Great that you love your new home so much, it really shows!

7 Feb, 2011


loved reading this chapter Lori, i cant believe how much energy you have and what your going to be doing, all sounds fascinating and nice to hear your dreams and also how it reminds you of your dad,is this work on your land or is it something that people do when they live in mountain areas to keep the trees going when using them for heat etc,keep us posted, enjoy it all :o)

7 Feb, 2011


loved reading this so much...its great to get an insite of life on the other much land have you taken custody of?
our land was devoid of trees when we moved here eighteen years ago. but we have planted over two hundred trees most of which have come from seed..including one canadian redwood which marks our deerhound Dylans grave..big tree for a big dog....
looking forward to watching it all unfold in the spring... :-)

7 Feb, 2011


Hello Sandras!
Sanbaz: Many of the people here use the wood from their property to help defray heating costs. We have a woodstove/fireplace in our livingroom and as yet we have not used it. We have plenty of wood, but I have problems with wood smoke! STrange I know.
Sandra: According to our deed, we have just under 8 acres. I am looking at forests now, in a whole new way.
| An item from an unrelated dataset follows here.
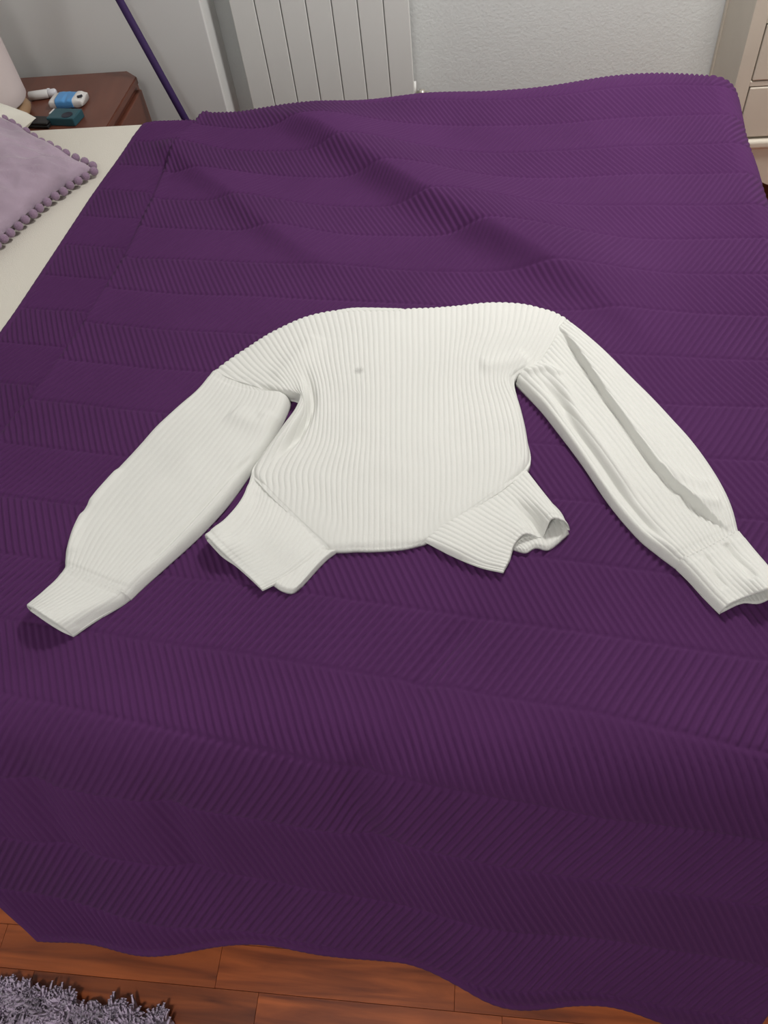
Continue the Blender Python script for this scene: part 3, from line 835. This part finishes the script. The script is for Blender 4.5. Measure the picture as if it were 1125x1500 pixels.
# purple pole leaning against the wall
pa = np.array([-0.845, 2.33, 0.012]); 
p_lo, p_hi = np.array([-0.976, 2.42, 0.405]), np.array([-1.096, 2.50, 0.711])
dz = (p_hi - p_lo) / (p_hi[2] - p_lo[2])
p0 = p_lo + dz * (0.0135 - p_lo[2]); p1 = p_lo + dz * (1.09 - p_lo[2])
LP = np.linalg.norm(p1 - p0)
t = empty('purple_pole', tuple(p0)); tag(t, 'straight purple pole leaning against the white wall beside the nightstand', 'pole')
bm = bmesh.new(); lathe(bm, [(0, 0), (0.0115, 0), (0.0115, LP - 0.03), (0, LP - 0.03)], 20, axis_matrix(p0, p1)); bm_obj('shaft', bm, M_pole, t, True)
bm = bmesh.new(); lathe(bm, [(0.0, LP - 0.05), (0.0128, LP - 0.05), (0.0128, LP - 0.012), (0.010, LP - 0.003), (0, LP)], 20, axis_matrix(p0, p1)); bm_obj('end_cap', bm, M_pole, t, True)

# ------------------------------------------------------------------ radiator
RY, RZ0, RZ1, RP = 2.645, 0.275, 0.93, 0.0803
RX0 = -0.812
rad = empty('radiator', (RX0 + 3.5 * RP, YW - 0.05, RZ0)); tag(rad, 'white aluminium radiator with flat vertical fins on the far wall', 'radiator')
bm = bmesh.new()
add_box(bm, 0.0013, RP - 0.0013, RY, RY + 0.010, RZ0, RZ1, 0.0025, 2)
add_box(bm, RP * .5 - 0.018, RP * .5 + 0.018, RY + 0.010, RY + 0.072, RZ0 + 0.02, RZ1 - 0.01)
add_box(bm, 0.010, RP - 0.010, RY + 0.066, RY + 0.072, RZ0 + 0.02, RZ1 - 0.01)
bmesh.ops.recalc_face_normals(bm, faces=bm.faces[:])
fme = bpy.data.meshes.new('fin'); bm.to_mesh(fme); bm.free(); fme.materials.append(M_rad)
for i in range(7):
    o = link('fin', fme, rad); o.location = (RX0 + i * RP, 0, 0)
    o.matrix_parent_inverse = Matrix.Translation(-Vector(rad.location))
for zz in (RZ0 + 0.05, RZ1 - 0.06):
    bm = bmesh.new(); lathe(bm, [(0.0, 0), (0.020, 0), (0.020, 7 * RP + 0.004), (0, 7 * RP + 0.004)], 16, axis_matrix((RX0 - 0.002, RY + 0.042, zz), (RX0 + 1, RY + 0.042, zz))); bm_obj('header_pipe', bm, M_rad, rad, True)
ex = RX0 + 7 * RP
bm = bmesh.new(); lathe(bm, [(0, 0), (0.010, 0), (0.010, 0.012), (0.014, 0.012), (0.014, 0.030), (0.008, 0.030), (0.008, 0.045), (0, 0.045)], 16, axis_matrix((ex, RY + 0.042, RZ0 + 0.03), (ex + 1, RY + 0.042, RZ0 + 0.03)))
bm_obj('valve', bm, M_valve, rad, True)
bm = bmesh.new(); lathe(bm, [(0, 0), (0.008, 0), (0.008, RZ0 + 0.03), (0, RZ0 + 0.03)], 14, Matrix.Translation((ex + 0.037, RY + 0.042, 0.0))); bm_obj('supply_pipe', bm, M_rad, rad, True)

# ------------------------------------------------------------------ chest of drawers
CHX0, CHX1, CHY0, CHY1 = 0.712, 1.52, 2.43, 2.742
cz = (CHX0 + CHX1) / 2
chest = empty('chest_of_drawers', (cz, (CHY0 + CHY1) / 2, 0)); tag(chest, 'cream painted chest of drawers with scalloped base in the far corner past the bed foot', 'chest of drawers')
ZB, ZT = 0.232, 1.10
def cpart(name, x0, x1, y0, y1, z0, z1, bev=0.002, mt=None): return box(name, x0, x1, y0, y1, z0, z1, mt or M_chest, chest, bev=bev)
cpart('side_panel', CHX0 + 0.004, CHX0 + 0.020, CHY0 + 0.022, CHY1 - 0.022, ZB, ZT)
cpart('side_panel', CHX1 - 0.020, CHX1 - 0.004, CHY0 + 0.022, CHY1 - 0.022, ZB, ZT)
for x0, x1 in ((CHX0, CHX0 + 0.042), (CHX1 - 0.042, CHX1)):
    cpart('front_stile', x0, x1, CHY0, CHY0 + 0.022, ZB, ZT)
    cpart('back_stile', x0 if x0 == CHX0 else x1 - 0.03, x0 + 0.03 if x0 == CHX0 else x1, CHY1 - 0.022, CHY1, ZB, ZT)
cpart('back_panel', CHX0 + 0.022, CHX1 - 0.022, CHY1 - 0.018, CHY1 - 0.006, ZB, ZT, mt=M_dark)
dh, gp = 0.150, 0.0185
z = ZB + 0.002
zs = []
for i in range(5):
    zs.append((z + 0.004, z + 0.004 + dh)); z += dh + gp
for i in range(6):
    zr = ZB if i == 0 else zs[i - 1][1] + 0.002
    zt_ = zs[i][0] - 0.003 if i < 5 else ZT
    if i == 0: continue
    cpart('rail', CHX0 + 0.042, CHX1 - 0.042, CHY0, CHY0 + 0.022, zr, zt_, bev=0.001)
cpart('interior', CHX0 + 0.022, CHX1 - 0.022, CHY0 + 0.024, CHY1 - 0.02, ZB + 0.002, ZT - 0.002, mt=M_dark)
for z0_, z1_ in zs:
    d_ = cpart('drawer', CHX0 + 0.045, CHX1 - 0.045, CHY0 - 0.002, CHY0 + 0.022, z0_, z1_ - 0.001, bev=0.0035)
cpart('top_board', CHX0 - 0.02, CHX1 + 0.02, CHY0 - 0.02, CHY1, ZT, ZT + 0.025, bev=0.006)
# base moulding + scalloped apron with feet
bm = bmesh.new(); add_box(bm, CHX0 - 0.014, CHX1 + 0.014, CHY0 - 0.014, CHY1, ZB - 0.030, ZB - 0.001, 0.010, 4); bm_obj('base_moulding', bm, M_chest, chest)


def apron_profile(L):
    """lower edge height along the front, 0..L"""
    xs = np.linspace(0, L, 81); h = np.empty_like(xs)
    for i, x_ in enumerate(xs):
        d = min(x_, L - x_)
        if d < 0.050: h[i] = 0.0
        elif d < 0.085: h[i] = 0.125 * math.sin((d - 0.050) / 0.035 * math.pi / 2)
        elif d < 0.20: h[i] = 0.125 - 0.050 * (0.5 - 0.5 * math.cos((d - 0.085) / 0.115 * math.pi))
        else: h[i] = 0.075 + 0.035 * math.sin((d - 0.20) / (L / 2 - 0.20) * math.pi / 2)
    return xs, h


xs, hh = apron_profile(CHX1 - CHX0)
bm = bmesh.new(); zt_ = ZB - 0.030
rows_ = []
for yy in (CHY0 - 0.004, CHY0 + 0.018):
    rows_.append(([bm.verts.new((CHX0 + x_, yy, h_)) for x_, h_ in zip(xs, hh)], [bm.verts.new((CHX0 + x_, yy, zt_)) for x_ in xs]))
(l0, h0), (l1, h1) = rows_
for i in range(len(xs) - 1):
    bm.faces.new((l0[i], l0[i + 1], h0[i + 1], h0[i])); bm.faces.new((l1[i + 1], l1[i], h1[i], h1[i + 1]))
    bm.faces.new((l0[i + 1], l0[i], l1[i], l1[i + 1])); bm.faces.new((h0[i], h0[i + 1], h1[i + 1], h1[i]))
bm.faces.new((l0[0], h0[0], h1[0], l1[0])); bm.faces.new((h0[-1], l0[-1], l1[-1], h1[-1]))
bm_obj('apron', bm, M_chest, chest)
for x0 in (CHX0, CHX1 - 0.018):
    cpart('side_apron', x0, x0 + 0.018, CHY0 + 0.018, CHY1 - 0.06, 0.10, ZB - 0.030)
    cpart('back_foot', x0 if x0 == CHX0 else x0 - 0.03, x0 + 0.048 if x0 == CHX0 else x0 + 0.018, CHY1 - 0.06, CHY1 - 0.01, 0.0, ZB - 0.030)

# ------------------------------------------------------------------ shaggy rug
rc_ = un(250, 1497, 0.02); rl_ = un(0, 1446, 0.02)
ed_ = rl_[:2] - rc_[:2]; ed_ /= np.linalg.norm(ed_)       # along the visible edge, towards the bed head
nr_ = np.array([-ed_[1], ed_[0]]);  nr_ = nr_ if nr_[1] < 0 else -nr_
RL, RD = 1.00, 0.55
rug = empty('rug', (rc_[0], rc_[1], 0)); tag(rug, 'lilac grey shaggy rug on the wooden floor beside the bed', 'rug')
cs = [rc_[:2] + ed_ * 0.006 + nr_ * 0.006, rc_[:2] + ed_ * RL + nr_ * 0.006, rc_[:2] + ed_ * RL + nr_ * RD, rc_[:2] + ed_ * 0.006 + nr_ * RD]
bm = bmesh.new()
lo = [bm.verts.new((*p, 0.0008)) for p in cs]; hi = [bm.verts.new((*p, 0.008)) for p in cs]
bm.faces.new(lo); bm.faces.new(hi)
for i in range(4): bm.faces.new((lo[i], lo[(i + 1) % 4], hi[(i + 1) % 4], hi[i]))
bm_obj('backing', bm, M_rugb, rug)
N = 17000
aa = rng.random(N) * RL; bb = RD * rng.random(N) ** 1.5
near = rng.random(N) < 0.06; bb = np.where(near, 0.004 * rng.random(N), bb)
bx = rc_[:2] + ed_ * aa[:, None] + nr_ * bb[:, None]
keep = bx[:, 0] > -1.75; bx = bx[keep]; N = len(bx)
cl = vnoise(bx, 0.02, 41) * 3.0; lean = np.stack([np.cos(cl * 2.2), np.sin(cl * 2.2)], -1) * (0.010 + 0.012 * rng.random(N))[:, None] + rng.normal(0, 0.003, (N, 2))
hgt = 0.015 + 0.008 * rng.random(N) + 0.005 * vnoise(bx, 0.03, 43)
rad_ = 0.0040 + 0.0022 * rng.random(N)
Vl = []
for k_, (fz, fr, fl_) in enumerate(((0.0, 1.0, 0.0), (0.55, 1.15, 0.35), (1.0, 0.55, 1.0))):
    for j in range(3):
        an = 2.0944 * j + cl
        Vl.append(np.stack([bx[:, 0] + lean[:, 0] * fl_ + np.cos(an) * rad_ * fr, bx[:, 1] + lean[:, 1] * fl_ + np.sin(an) * rad_ * fr, 0.006 + hgt * fz], -1))
Vr = np.stack(Vl, 1).reshape(-1, 3)
fq = []
for k_ in range(2):
    for j in range(3): fq.append([k_ * 3 + j, k_ * 3 + (j + 1) % 3, (k_ + 1) * 3 + (j + 1) % 3, (k_ + 1) * 3 + j])
fq.append([6, 7, 8, 8])
fq = np.array(fq[:6])
Fr = (np.arange(N)[:, None, None] * 9 + fq[None]).reshape(-1, 4)
pl = link('pile', np_mesh('pile', Vr, Fr, M_rug), rug); pl['kind'] = 'stuff'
I've always marvelled at how deforested Great Britain is. Are there any areas of forest primeval left in GB? I know there are areas of Scotland now where reforestation is being done. When I see pics of Scotland I see that the land here is very much like that. Glens and burns, etc. LOL... Part of my family came from Wales a number of generations back but I'm ashamed to admit that I don't know a great deal about Wales, so the best way to learn is to ask, right? What trees are native to a Welsh forest?

7 Feb, 2011


I'm no expert on Welsh trees either Lori. here in Pembrokeshire which is on the west coast i dont think we have much untuched woodland. mostly its been cleared for farming. there are miles and miles of hedgerows full of ash, birch, black thorn, willow and hazel. there is a scheme call tir gofal which is encouraging farmers to replant their hedges and protect them from the cattle this way we can farm and regenerate the native plants.
this is a link to a full list of pembrokeshire natives...
now we will both know

7 Feb, 2011


Thanks Sandra! I have read a bit about the hedgerows.
good to have an update. took a look at the Pembrokeshire coastal park site.... also joined a facebook group ...It looks absolutely beautiful, Sandra. I can see why you'd brave the horizontal rain...a very special place to live. Lucky you!

8 Feb, 2011


we each have a cross to bare to live in such glorious spots...i cant wait to see whats under your blanket of snow.....

9 Feb, 2011


I'd be only too happy to "show and tell", if only the weather will cooperate! Usually don't see any trend toward spring until the equinox. Being in the country, I'm preparing for the MUD season. Mandy's feet are in better shape this winter...(no salt from the streets).

11 Feb, 2011


mud after the melt yes? garden is treacherous from all the rain...but today we have sunshine and husband and sons a present today so im hopeing they finish digging the veg plot. happy days..:-)

12 Feb, 2011


What I wouldn't give to be able to start to dig my veg plot in February!!! With all the help it should go quickly!